My second session was with a librarian from MIT whose presentation was called “It’s a Mobile World; Where Do You Fit?” I was impressed with her correct use of the semicolon. Her talk centered on ways the MIT Libraries have worked on adding their presence to the mobile web. After doing surveys and finding that the Apple iPhone was by far (57%) the mobil device of choice of MIT students, they made an app in Apple’s App Store which gives real-time maps, bus routes, and hours of their various libraries. In the works is a partnership with LibraryThing that will hopefully lead to a mobile app for accessing MIT’s OPAC. They’ve added their libraries to the Foursquare database, and even created a library tour with Gowalla. The main message of her talk was that, especially in merged organizations, libraries shouldn’t be trying to replicate in-person or even desktop online services for the mobile web, but instead create services that are in line with the way our users operate the mobile web: “mobilize, don’t miniaturize.”

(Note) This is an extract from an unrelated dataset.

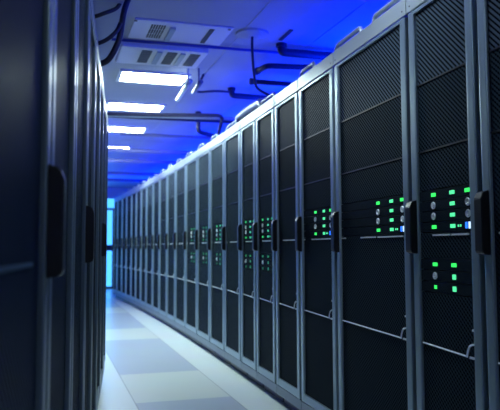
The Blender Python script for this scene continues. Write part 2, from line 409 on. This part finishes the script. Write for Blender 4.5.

The second half of her talk was devoted to her latest toy, the iPad, of which she was able to buy 4 for staff use at the MIT Libraries. (Carol, we’re far more reasonable: we only want 1. We don’t even need the 3G version.) She encouraged us to think about what library services could look like on the iPad, keeping in mind that it’s not intended to reproduce a laptop’s functionality but be a tablet experience, and one that’s heavy on media usage. Her enthusiasm was great, but during the q&a period, it was clear that most libraries aren’t anywhere near the kind of integrated focus on usability that is part of MIT’s tech services (or have anywhere near MIT’s budget for tech). Still, the first half of the talk was useful in thinking about mobile services as inherently different than what we provide on the regular web or in our brick-and-mortar branches.

After lunch, our keynote speaker was the president-elect of ACRL and said what you’d guess the president-elect of anything would say about the recession, challenges facing us, and the crucial point that their organization would be instrumental in getting everything back on track. After that, vendors were hawking software, services, and databases costing many thousands of dollars, and handing out free pens. The last part of the afternoon was spent in optional round-table discussions with some of the presenters as well as with a “Technology Petting Zoo” which was a neat idea and involved getting to play with various technologies, including iPads, netbooks, video consoles (PS3, XBox360, Wii), Kindles, Twitter, Google Voice, the Kurzweil 3000 software, and digital cameras of the photo and Flip varieties. It was a casual way to end the conference which didn’t feel forced and allowed people to leave whenever they wanted, which was simply brilliant in my book. Pun intended.

One thought on “ACRL/NEC 2010 Conference

  1. Dan Frostman

    Best conference report ever. And Carol, Steve does not speak for everyone; we do need the 3G version. (Did I use my semicolon correctly?)